::: DATA SHOWN :::
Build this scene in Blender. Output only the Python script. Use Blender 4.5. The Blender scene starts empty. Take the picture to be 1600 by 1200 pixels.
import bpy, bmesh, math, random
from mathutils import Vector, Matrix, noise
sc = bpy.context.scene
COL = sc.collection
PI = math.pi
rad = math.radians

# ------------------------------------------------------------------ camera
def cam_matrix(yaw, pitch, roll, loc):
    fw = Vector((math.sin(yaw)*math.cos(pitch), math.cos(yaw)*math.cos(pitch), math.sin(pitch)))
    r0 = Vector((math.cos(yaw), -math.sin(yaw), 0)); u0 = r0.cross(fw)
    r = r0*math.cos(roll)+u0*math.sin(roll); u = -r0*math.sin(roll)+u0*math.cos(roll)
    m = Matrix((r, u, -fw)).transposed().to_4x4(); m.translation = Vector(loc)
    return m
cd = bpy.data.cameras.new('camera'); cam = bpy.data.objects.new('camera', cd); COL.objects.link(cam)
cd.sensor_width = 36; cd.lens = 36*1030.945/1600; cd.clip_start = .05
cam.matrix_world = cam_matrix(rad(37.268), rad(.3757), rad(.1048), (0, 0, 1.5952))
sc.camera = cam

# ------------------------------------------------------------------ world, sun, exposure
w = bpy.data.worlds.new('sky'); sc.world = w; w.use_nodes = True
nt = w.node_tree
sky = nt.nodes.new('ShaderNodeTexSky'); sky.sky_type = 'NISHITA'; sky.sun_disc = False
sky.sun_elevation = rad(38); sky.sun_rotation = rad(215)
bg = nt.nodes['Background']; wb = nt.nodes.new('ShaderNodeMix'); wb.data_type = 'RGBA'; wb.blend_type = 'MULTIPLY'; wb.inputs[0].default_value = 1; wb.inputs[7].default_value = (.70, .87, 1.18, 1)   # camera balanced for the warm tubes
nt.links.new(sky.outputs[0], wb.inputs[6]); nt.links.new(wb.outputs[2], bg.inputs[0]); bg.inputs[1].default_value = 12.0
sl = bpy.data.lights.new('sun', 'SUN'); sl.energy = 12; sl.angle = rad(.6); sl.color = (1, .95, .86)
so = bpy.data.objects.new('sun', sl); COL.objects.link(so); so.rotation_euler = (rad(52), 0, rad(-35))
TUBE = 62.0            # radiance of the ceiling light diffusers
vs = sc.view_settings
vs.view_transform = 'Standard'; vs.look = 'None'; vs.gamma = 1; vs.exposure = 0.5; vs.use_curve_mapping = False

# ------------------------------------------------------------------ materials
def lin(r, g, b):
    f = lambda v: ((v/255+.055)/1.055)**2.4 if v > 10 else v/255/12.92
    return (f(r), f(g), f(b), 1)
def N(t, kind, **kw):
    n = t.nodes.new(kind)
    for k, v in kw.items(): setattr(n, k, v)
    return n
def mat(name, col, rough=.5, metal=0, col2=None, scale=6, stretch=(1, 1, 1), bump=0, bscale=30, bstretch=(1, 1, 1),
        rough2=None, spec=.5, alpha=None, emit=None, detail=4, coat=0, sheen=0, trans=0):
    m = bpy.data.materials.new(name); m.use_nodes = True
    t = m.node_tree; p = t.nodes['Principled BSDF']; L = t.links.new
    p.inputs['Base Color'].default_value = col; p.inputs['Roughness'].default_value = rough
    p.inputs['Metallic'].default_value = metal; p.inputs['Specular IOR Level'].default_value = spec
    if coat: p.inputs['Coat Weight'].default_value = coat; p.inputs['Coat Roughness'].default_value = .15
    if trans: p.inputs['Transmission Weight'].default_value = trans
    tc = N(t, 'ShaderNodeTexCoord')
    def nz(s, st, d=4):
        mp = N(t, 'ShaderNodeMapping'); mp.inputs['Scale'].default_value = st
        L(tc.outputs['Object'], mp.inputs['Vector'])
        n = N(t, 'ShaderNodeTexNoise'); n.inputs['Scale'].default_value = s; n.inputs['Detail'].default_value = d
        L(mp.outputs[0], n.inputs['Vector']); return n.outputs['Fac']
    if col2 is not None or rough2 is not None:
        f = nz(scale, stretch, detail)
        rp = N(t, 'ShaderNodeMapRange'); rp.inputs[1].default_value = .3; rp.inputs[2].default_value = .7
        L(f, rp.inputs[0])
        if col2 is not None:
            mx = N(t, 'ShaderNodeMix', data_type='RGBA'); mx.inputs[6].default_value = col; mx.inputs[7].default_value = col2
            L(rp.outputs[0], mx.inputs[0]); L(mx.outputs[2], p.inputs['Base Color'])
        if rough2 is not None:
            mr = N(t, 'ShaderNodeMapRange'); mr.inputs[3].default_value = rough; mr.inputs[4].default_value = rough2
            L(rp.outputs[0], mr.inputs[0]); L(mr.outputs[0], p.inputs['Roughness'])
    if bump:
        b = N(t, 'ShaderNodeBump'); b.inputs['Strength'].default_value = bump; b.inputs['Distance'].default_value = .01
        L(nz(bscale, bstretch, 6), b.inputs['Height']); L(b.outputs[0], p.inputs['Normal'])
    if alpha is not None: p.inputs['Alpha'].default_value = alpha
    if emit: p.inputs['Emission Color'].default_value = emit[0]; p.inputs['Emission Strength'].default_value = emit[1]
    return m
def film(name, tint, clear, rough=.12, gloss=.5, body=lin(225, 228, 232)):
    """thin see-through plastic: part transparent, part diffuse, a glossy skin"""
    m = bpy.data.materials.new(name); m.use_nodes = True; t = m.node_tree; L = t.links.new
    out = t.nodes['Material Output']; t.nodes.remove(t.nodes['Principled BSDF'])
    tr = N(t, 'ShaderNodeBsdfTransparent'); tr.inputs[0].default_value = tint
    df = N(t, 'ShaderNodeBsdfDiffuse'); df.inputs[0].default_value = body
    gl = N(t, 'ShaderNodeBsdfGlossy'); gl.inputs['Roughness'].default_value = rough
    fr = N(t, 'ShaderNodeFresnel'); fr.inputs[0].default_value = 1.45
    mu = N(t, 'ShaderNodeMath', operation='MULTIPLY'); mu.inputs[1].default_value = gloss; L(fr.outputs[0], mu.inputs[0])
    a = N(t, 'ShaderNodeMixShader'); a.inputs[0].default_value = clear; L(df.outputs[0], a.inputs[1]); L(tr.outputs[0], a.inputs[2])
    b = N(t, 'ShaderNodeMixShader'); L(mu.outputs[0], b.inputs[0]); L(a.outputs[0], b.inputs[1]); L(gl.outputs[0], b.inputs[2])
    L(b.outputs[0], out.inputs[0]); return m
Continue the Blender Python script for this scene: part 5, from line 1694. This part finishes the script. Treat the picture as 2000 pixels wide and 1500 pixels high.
:::
- EXERCISE INSTRUCTIONS -
Retype exactly the lines from the start of the entries through the one with "rad = math.radians"; include both ends.

- REPLY -
Build this scene in Blender. Output only the Python script. Use Blender 4.5. The Blender scene starts empty. Take the picture to be 1600 by 1200 pixels.
import bpy, bmesh, math, random
from mathutils import Vector, Matrix, noise
sc = bpy.context.scene
COL = sc.collection
PI = math.pi
rad = math.radians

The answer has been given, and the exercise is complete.